[start INFORMATION SUPPLIED]

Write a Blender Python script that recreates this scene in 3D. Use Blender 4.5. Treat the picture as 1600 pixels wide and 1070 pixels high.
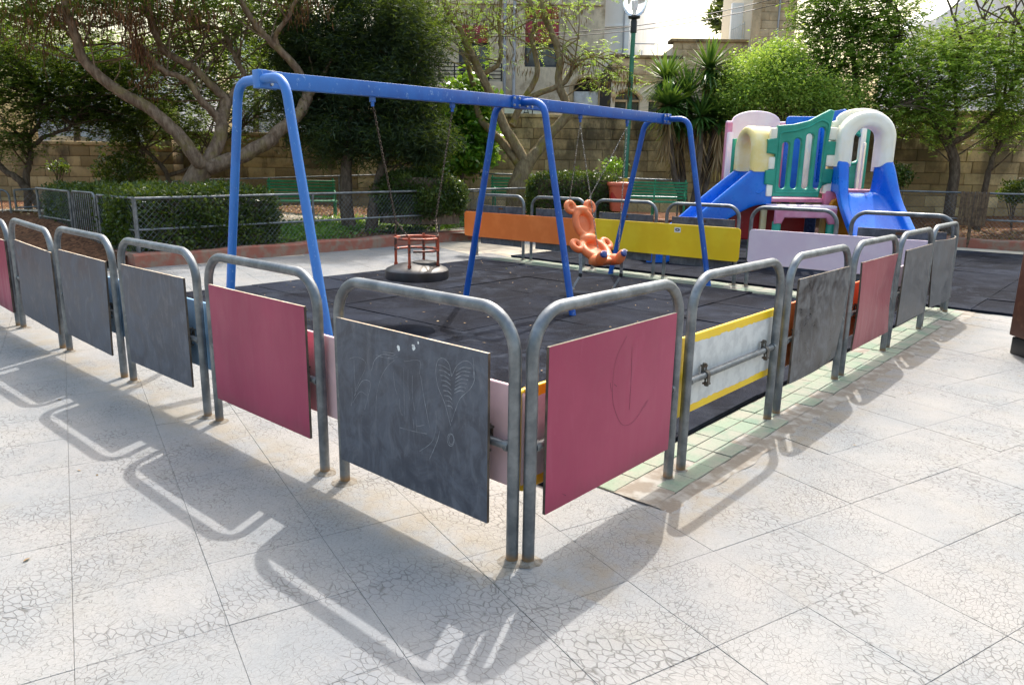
import bpy, bmesh, math, random
import numpy as np
from mathutils import Vector, Matrix

random.seed(7); rng = np.random.default_rng(7)
for o in list(bpy.data.objects): bpy.data.objects.remove(o)
scene = bpy.context.scene
COL = scene.collection
rad = math.radians

# ------------------------------------------------------------------ camera
FPX = 1145.18                                   # focal length in photo pixels (1600 wide)
CAM = np.array([1.67346695, -1.96467991, 1.49930202])
FW = np.array([-0.64340474, 0.73020385, -0.22985359])
RT = np.array([0.74789349, 0.66365352, 0.01481004])
UP = np.array([-0.16335749, 0.16237716, 0.97311253])
cd = bpy.data.cameras.new('camera'); cam = bpy.data.objects.new('camera', cd); COL.objects.link(cam)
cd.sensor_width = 36; cd.lens = FPX/1600*36; cd.clip_start = .05; cd.clip_end = 3000
m = Matrix.Identity(4)
for i in range(3):
    m[i][0], m[i][1], m[i][2], m[i][3] = RT[i], UP[i], -FW[i], CAM[i]
cam.matrix_world = m
scene.camera = cam

# ------------------------------------------------------------------ light
SUNV = Vector((-.34, .70, 1.0)).normalized()    # towards the sun
w = bpy.data.worlds.new('World'); scene.world = w; w.use_nodes = True
nt = w.node_tree; nt.nodes.clear()
out = nt.nodes.new('ShaderNodeOutputWorld'); bg = nt.nodes.new('ShaderNodeBackground'); sky = nt.nodes.new('ShaderNodeTexSky')
sky.sky_type = 'NISHITA'; sky.sun_disc = False
sky.sun_elevation = math.asin(SUNV.z); sky.sun_rotation = math.atan2(SUNV.x, SUNV.y)
sky.air_density = 2.0; sky.dust_density = 6.5; sky.ozone_density = 2.0
bg.inputs['Strength'].default_value = 0.15
nt.links.new(sky.outputs[0], bg.inputs[0]); nt.links.new(bg.outputs[0], out.inputs[0])
sl = bpy.data.lights.new('sun', 'SUN'); sl.energy = 2.0; sl.angle = rad(.6); sl.color = (1, .97, .93)
so = bpy.data.objects.new('sun', sl); COL.objects.link(so)
so.rotation_euler = SUNV.to_track_quat('Z', 'Y').to_euler(); so.location = (0, 0, 30)
vs = scene.view_settings
vs.view_transform = 'Standard'; vs.look = 'None'; vs.gamma = 1; vs.use_curve_mapping = False
vs.exposure = 1.28
scene.render.engine = 'CYCLES'
scene.cycles.max_bounces = 6; scene.cycles.diffuse_bounces = 3; scene.cycles.glossy_bounces = 3
scene.cycles.transmission_bounces = 4; scene.cycles.transparent_max_bounces = 6

# ------------------------------------------------------------------ helpers: points
FH = np.array([FW[0], FW[1], 0]); FH /= np.linalg.norm(FH)      # horizontal view direction
RH = np.array([-FH[1]*-1, -FH[0], 0]); RH = np.array([FH[1], -FH[0], 0])
def P(px, py, d):
    'world point seen at photo pixel (px,py) at axial distance d'
    return CAM + (FW + RT*(px-800)/FPX - UP*(py-535)/FPX)*d
def ground_at(px, d, z=0.):
    a = P(px, 300, d); return np.array([a[0], a[1], z])
def sm(t): t = np.clip(t, 0, 1); return t*t*(3-2*t)

# ------------------------------------------------------------------ helpers: materials
def srgb(r, g, b):
    f = lambda c: (c/255/12.92) if c/255 <= .04045 else ((c/255+.055)/1.055)**2.4
    return (f(r), f(g), f(b), 1)
class NT:
    def __init__(s, name):
        s.m = bpy.data.materials.new(name); s.m.use_nodes = True; s.t = s.m.node_tree; s.t.nodes.clear()
        s.o = s.n('ShaderNodeOutputMaterial'); s.pos = s.n('ShaderNodeNewGeometry').outputs['Position']
    def n(s, t, **k):
        x = s.t.nodes.new(t)
        for a, v in k.items(): setattr(x, a, v)
        return x
    def l(s, a, b): s.t.links.new(a, b)
    def set(s, sock, v):
        if isinstance(v, bpy.types.NodeSocket): s.l(v, sock)
        else: sock.default_value = v
    def mapping(s, scale=(1, 1, 1), rot=(0, 0, 0), vec=None):
        x = s.n('ShaderNodeMapping'); s.l(vec or s.pos, x.inputs[0]); x.inputs['Scale'].default_value = scale; x.inputs['Rotation'].default_value = rot
        return x.outputs[0]
    def noise(s, scale, detail=4, rough=.55, vec=None, dist=0):
        x = s.n('ShaderNodeTexNoise'); s.l(vec or s.pos, x.inputs['Vector']); x.inputs['Scale'].default_value = scale
        x.inputs['Detail'].default_value = detail; x.inputs['Roughness'].default_value = rough; x.inputs['Distortion'].default_value = dist
        return x.outputs[0]
    def vor(s, scale, feature='F1', vec=None, rnd=1.0, out='Distance'):
        x = s.n('ShaderNodeTexVoronoi', feature=feature); s.l(vec or s.pos, x.inputs['Vector']); x.inputs['Scale'].default_value = scale
        x.inputs['Randomness'].default_value = rnd
        return x.outputs[out]
    def ramp(s, v, a, b, lo=0., hi=1.):
        x = s.n('ShaderNodeMapRange', interpolation_type='SMOOTHSTEP'); s.l(v, x.inputs[0])
        for i, k in enumerate((a, b, lo, hi)): x.inputs[i+1].default_value = k
        return x.outputs[0]
    def math(s, op, a, b=0.):
        x = s.n('ShaderNodeMath', operation=op); s.set(x.inputs[0], a); s.set(x.inputs[1], b); return x.outputs[0]
    def mix(s, f, a, b, mode='MIX'):
        x = s.n('ShaderNodeMix', data_type='RGBA', blend_type=mode); s.set(x.inputs[0], f); s.set(x.inputs[6], a); s.set(x.inputs[7], b); return x.outputs[2]
    def sep(s, i, vec=None):
        x = s.n('ShaderNodeSeparateXYZ'); s.l(vec or s.pos, x.inputs[0]); return x.outputs[i]
    def rnd(s): return s.n('ShaderNodeObjectInfo').outputs['Random']
    def bump(s, h, strength=.3, dist=.01, normal=None):
        x = s.n('ShaderNodeBump'); s.l(h, x.inputs['Height']); x.inputs['Strength'].default_value = strength; x.inputs['Distance'].default_value = dist
        if normal: s.l(normal, x.inputs['Normal'])
        return x.outputs[0]
    def bsdf(s, col, rough=.5, metal=0., normal=None, spec=.5, trans=0.):
        b = s.n('ShaderNodeBsdfPrincipled'); s.set(b.inputs['Base Color'], col); s.set(b.inputs['Roughness'], rough); s.set(b.inputs['Metallic'], metal)
        b.inputs['Specular IOR Level'].default_value = spec
        if normal: s.l(normal, b.inputs['Normal'])
        if trans: b.inputs['Transmission Weight'].default_value = trans
        s.l(b.outputs[0], s.o.inputs[0]); return s.m

def plain(name, col, rough=.5, metal=0., col2=None, scale=6, bump=.0, bscale=60, spec=.5, lo=.4, hi=.65):
    t = NT(name)
    c = t.mix(t.ramp(t.noise(scale, 5), lo, hi), col, col2) if col2 else col
    nrm = t.bump(t.noise(bscale, 4), bump, .004) if bump else None
    return t.bsdf(c, rough, metal, nrm, spec)

def mat_concrete():
    t = NT('crackled_concrete')
    nz = t.n('ShaderNodeTexNoise'); t.l(t.pos, nz.inputs['Vector']); nz.inputs['Scale'].default_value = 6; nz.inputs['Detail'].default_value = 4
    vm = t.n('ShaderNodeVectorMath', operation='MULTIPLY_ADD'); t.l(nz.outputs[1], vm.inputs[0]); vm.inputs[1].default_value = (.075, .075, 0); t.l(t.pos, vm.inputs[2])
    mp = t.mapping((1, 1.5, 1), (0, 0, rad(25)), vm.outputs[0]); mp2 = t.mapping((1.5, 1, 1), (0, 0, rad(-15)), vm.outputs[0])
    sel = t.ramp(t.noise(1.1, 3, .5), .46, .54)
    big = t.noise(1.6, 4, .6)
    wid = t.ramp(t.noise(2.2, 3), .3, .72, .035, .095)
    l1 = t.math('SUBTRACT', 1., t.math('MINIMUM', t.math('DIVIDE', t.vor(26, 'DISTANCE_TO_EDGE', mp), wid), 1.))
    l2 = t.math('SUBTRACT', 1., t.math('MINIMUM', t.math('DIVIDE', t.vor(36, 'DISTANCE_TO_EDGE', mp2), wid), 1.))
    line = t.math('ADD', t.math('MULTIPLY', l1, sel), t.math('MULTIPLY', l2, t.math('SUBTRACT', 1., sel)))
    mask = t.ramp(t.noise(2.3, 5, .65), .34, .60, .35, 1.)
    brk = t.ramp(t.noise(24, 3, .6), .34, .52, .3, 1)
    line = t.math('MULTIPLY', t.math('MULTIPLY', line, mask), brk)
    fine = t.noise(130, 3, .7); mid = t.noise(7, 6, .7)
    col = t.mix(t.ramp(big, .3, .7), srgb(132, 135, 137), srgb(149, 147, 144))
    col = t.mix(t.ramp(t.noise(2.6, 5, .65), .50, .72, 0, .4), col, srgb(138, 134, 125))
    col = t.mix(t.ramp(t.noise(.55, 4, .6), .5, .7, 0, .6), col, srgb(120, 123, 129))
    col = t.mix(t.ramp(mid, .52, .74, 0, .4), col, srgb(157, 156, 152))
    col = t.mix(t.ramp(fine, .3, .75, .0, .4), col, srgb(106, 107, 106))
    col = t.mix(t.math('MULTIPLY', line, .72), col, srgb(66, 63, 59))
    gum = t.ramp(t.vor(1.25), .018, .034, 1, 0)
    col = t.mix(t.math('MULTIPLY', gum, t.ramp(t.noise(60, 2), .3, .5)), col, srgb(72, 73, 77))
    # tan dust gathered along the two lines of posts
    dl = t.math('MINIMUM', t.math('ADD', t.math('ABSOLUTE', t.math('ADD', t.sep(1), .08)), t.math('MULTIPLY', t.math('MAXIMUM', t.sep(0), 0.), 9.)), t.math('ADD', t.math('ABSOLUTE', t.math('SUBTRACT', t.sep(0), .25)), t.math('MULTIPLY', t.math('MAXIMUM', t.math('MULTIPLY', t.sep(1), -1.), 0.), 9.)))
    dust = t.math('MULTIPLY', t.ramp(dl, .02, .26, 1, 0), t.ramp(t.noise(4.2, 5, .65), .36, .62, .0, .6))
    col = t.mix(dust, col, srgb(134, 122, 101))
    col = t.mix(t.ramp(t.rnd(), 0, 1, .0, .14), col, srgb(122, 120, 119))
    h = t.math('SUBTRACT', t.math('MULTIPLY', fine, .35), line)
    return t.bsdf(col, .8, 0, t.bump(h, .5, .004), .25)
def mat_rubber():
    t = NT('rubber_granule')
    f = t.noise(150, 2, .75); big = t.noise(.62, 6, .68, None, .8); mid = t.noise(2.9, 6, .7, None, .8)
    col = t.mix(t.ramp(f, .38, .64), srgb(8, 10, 15), srgb(29, 32, 43))
    col = t.mix(t.ramp(big, .44, .60, 0, .75), col, srgb(42, 48, 61))
    col = t.mix(t.ramp(mid, .48, .66, 0, .6), col, srgb(55, 61, 72))
    col = t.mix(t.ramp(t.noise(14, 4, .7), .62, .74, 0, .5), col, srgb(72, 76, 81))
    col = t.mix(t.ramp(t.rnd(), 0, 1, 0, .5), col, srgb(19, 22, 32))
    return t.bsdf(col, .88, 0, t.bump(f, .8, .005), .06)
def mat_laminate(name, a, b, pale, rough=.36, amt=.35):
    t = NT(name); n = t.noise(1.6, 4, .55); st = t.noise(2.2, 6, .65, t.mapping((6, 6, 1.1)), .6); sc = t.noise(46, 4, .75, t.mapping((1, 1, .18), (0, rad(20), 0)))
    col = t.mix(t.ramp(n, .35, .68), a, b)
    col = t.mix(t.ramp(st, .52, .74, 0, amt), col, pale)
    col = t.mix(t.ramp(sc, .66, .76, 0, .35), col, pale)
    low = t.math('MULTIPLY', t.ramp(t.math('ADD', t.sep(2), t.math('MULTIPLY', t.noise(9, 4), .12)), .2, .34, 1, 0), .35)
    col = t.mix(low, col, srgb(96, 66, 66))
    return t.bsdf(col, t.ramp(st, .3, .75, rough-.05, rough+.16), 0, t.bump(t.noise(3, 2), .05, .01), .35)
def mat_slate(name, a, b, streak=1., rough=.42):
    t = NT(name)
    v = t.n('ShaderNodeVectorMath', operation='ADD'); t.l(t.pos, v.inputs[0]); cb = t.n('ShaderNodeCombineXYZ'); r = t.rnd()
    t.l(t.math('MULTIPLY', r, 37.), cb.inputs[0]); t.l(t.math('MULTIPLY', r, 11.), cb.inputs[2]); t.l(cb.outputs[0], v.inputs[1])
    vs_ = t.mapping((9, 9, 3.2), vec=v.outputs[0])
    n1 = t.noise(1.5, 7, .68, vs_, 1.2); n2 = t.noise(4.5, 7, .7, v.outputs[0], 1.6); n3 = t.noise(40, 3, .6, t.mapping((1, 1, .25), vec=v.outputs[0]))
    col = t.mix(t.ramp(n2, .36, .68), a, b)
    col = t.mix(t.ramp(n1, .48, .74, 0, .36*streak), col, srgb(120, 124, 134))
    col = t.mix(t.ramp(n3, .5, .8, 0, .22), col, srgb(120, 120, 126))
    return t.bsdf(col, t.ramp(n2, .3, .7, rough-.08, rough+.18), 0, t.bump(n3, .06, .002), .5)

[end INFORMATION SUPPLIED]

Leave the pictures out and reproduce exactly the lines from the top of the listing above through the line with "from mathutils import Vector, Matrix".

FINAL RESULT
Write a Blender Python script that recreates this scene in 3D. Use Blender 4.5. Treat the picture as 1600 pixels wide and 1070 pixels high.
import bpy, bmesh, math, random
import numpy as np
from mathutils import Vector, Matrix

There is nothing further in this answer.